A $6B WeWork: How Does That Value Measure Up?
Brows were raised this week when news broke that WeWork was on the verge of closing a $300M to $600M financing round that could value the shared workspace provider at a whopping $6B. The start-up hit 1.5B in market value last month after securing $150M and suggesting that the next round would kick off in 2015.
The shared economy power player is in good company when it comes to tech and real estate investment.
One year ago today, Hilton pulled off a smooth IPO—the largest ever for a hotel—in which it raised $2.35B and shares priced at $20 jumped 9% that first day for a $21B market cap. This gave Blackstone, which had bought the hotel chain for $26B before the financial crisis wreaked havoc on its profits, a counterintuitive $12B paper profit in what Businessweek hailed as the "most lucrative private equity deal ever."
As for WeWork's start-up predecessors in 2013, who could forget Twitter's IPO? The 140-character message platform raised $1.82B in its offering, valuing the company at $14.2B.

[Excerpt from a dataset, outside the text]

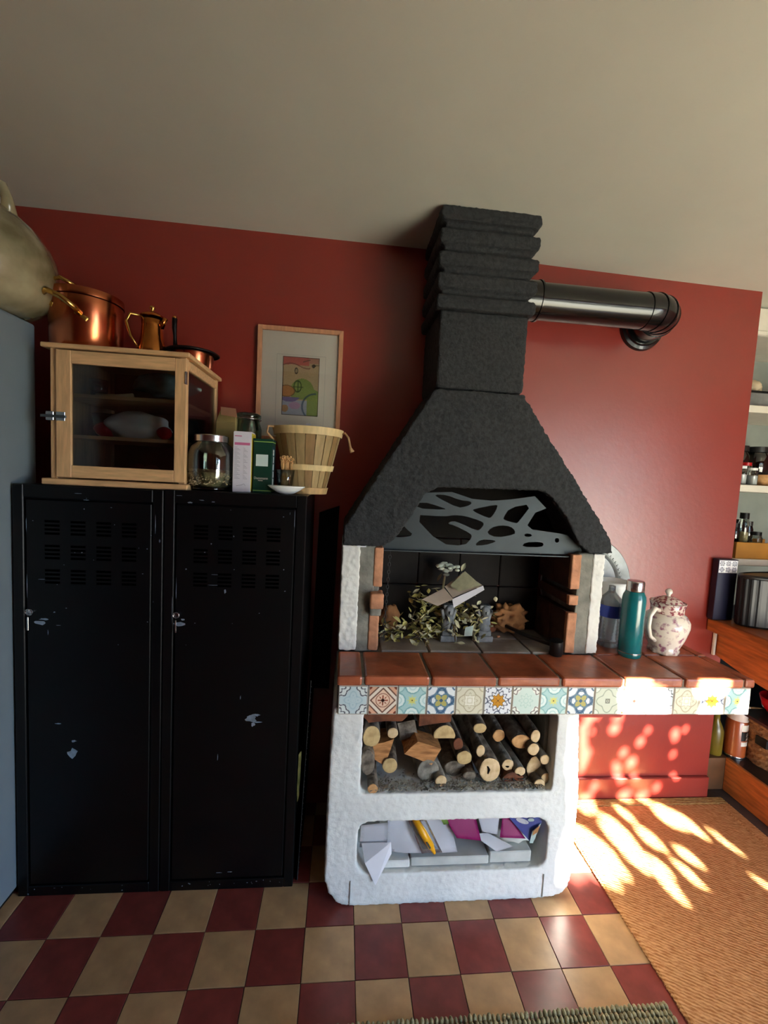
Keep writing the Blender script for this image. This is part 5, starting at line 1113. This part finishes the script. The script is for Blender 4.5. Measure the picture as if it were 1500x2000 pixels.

More recently, the office owner Paramount Group last month pulled off the largest ever US REIT offering by raising $2.3B. That figure eclipsed the previous $1.6B benchmark set during Douglas Emmett's IPO in 2006. And it gave Paramount a $4.3B market value.
For comparison, here's a look at the largest IPOs in the sizzling investment trust category:
- Douglas Emmett, $1.59B IPO value (October 2006)
- Empire State Realty Trust, $1.07B (October 2013)
- Simon Property Group, $970M (December 1993)
- Brixmor Property Group, $950M (October 2013)
Back on the tech front, Lending Club turned heads this week in its IPO. The peer-to-peer lender raised $870M for a $5.4B valuation just shy of WeWork's. In even bigger news, Uber raised $1.2B toward a monumental $40B investor valuation even as bad publicity besieged the company in non-financial markets.